Growing Practice of “No Bond” and Unreasonably Harsh Sentences for Some Child Sex Crimes Sparks Judicial Concern
By: Houston Criminal Attorney John Floyd and Paralegal Billy Sinclair
In July 2006 former President George W. Bush signed into law the Adam Walsh Child Protection and Safety Act (“Walsh Act”). Title I of the Walsh Act, the Sex Offender Registration and Notification Act (“SORNA”), received the most media attention because it expanded the National Sex Offender Registry and established sanctions up to a maximum of twenty years for sex offenders who do not comply with the law’s registration requirements.
One of the lesser publicized impacts of the Walsh Act has been the restrictions on bail and the increased sentencing disparity for defendants charged with simple possession of computerized child pornography. The latter problem was succinctly described by Judge Merritt’s dissent in a January 9, 2009 decision by the Sixth Circuit Court of Appeals, United States v. Paull, in which he said: “As a recent October 23, 2008, Wall Street Journal article by Amir Efrati points out, our federal legal system has lost its bearings on the subject of computer-based child pornography. Our ‘social revulsion’ against these ‘misfits’ downloading these images is perhaps somewhat more rational than the thousands of witchcraft trials and burnings conducted in Europe and here from the Thirteenth to the Eighteenth Centuries, but it borders on the same thing. In 2008 alone the Department of Justice has brought 2,200 cases… in the federal courts. Some trial and federal judges are sending these mentally ill defendants like Paull to federal prison on very long sentences. But the 17-1/2 year sentence for Paull may be the longest yet. He is a 65-year-old, psychologically disabled, former minister with Type I diabetes with many complications. How could this sentence be ‘not greater than necessary’ to punish this crime?”

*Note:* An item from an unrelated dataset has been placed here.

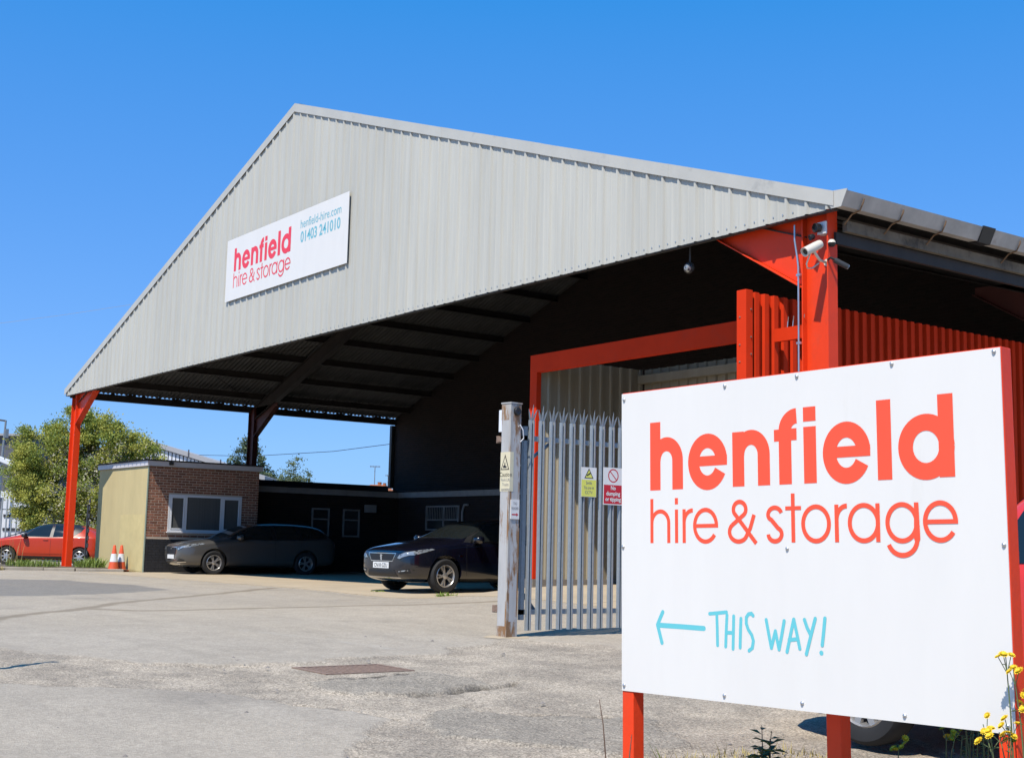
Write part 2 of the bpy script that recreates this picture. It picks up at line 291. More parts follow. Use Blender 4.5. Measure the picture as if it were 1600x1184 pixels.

Some federal prosecutors in the Southern District of Texas (“Southern District”) have expanded the “witchcraft” mindset from harsh sentencing practices to the unilateral practice of requesting detention pending trial, no bail, for all defendants charged with possession of child pornography. This creates a situation where child porn defendants in some federal districts are granted bail, albeit with strict conditions, while defendants in the Southern District are denied bail. This harsh policy of pretrial detention for child pornography defendants in the Southern District raises serious constitutional concerns; primarily, that the Eighth Amendment prohibition that “excessive bail shall not be required” is violated. The Supreme Court nearly 60 years ago in Stack v. Boyle held that criminal defendants charged in non-capital cases “shall” be released on bail if they give adequate assurances that they will appear at trial and submit to sentence if convicted.
With the Bail Reform Act of 1984, Congress codified the presumption in favor of pretrial release but also firmly established that bail is not a matter of constitutional right in all cases. Three years later the Supreme Court in United States v. Salerno upheld this congressional mandate by saying that “when Congress has mandated detention on the basis of a compelling interest other than prevention of flight … the Eighth Amendment does not require release on bail.”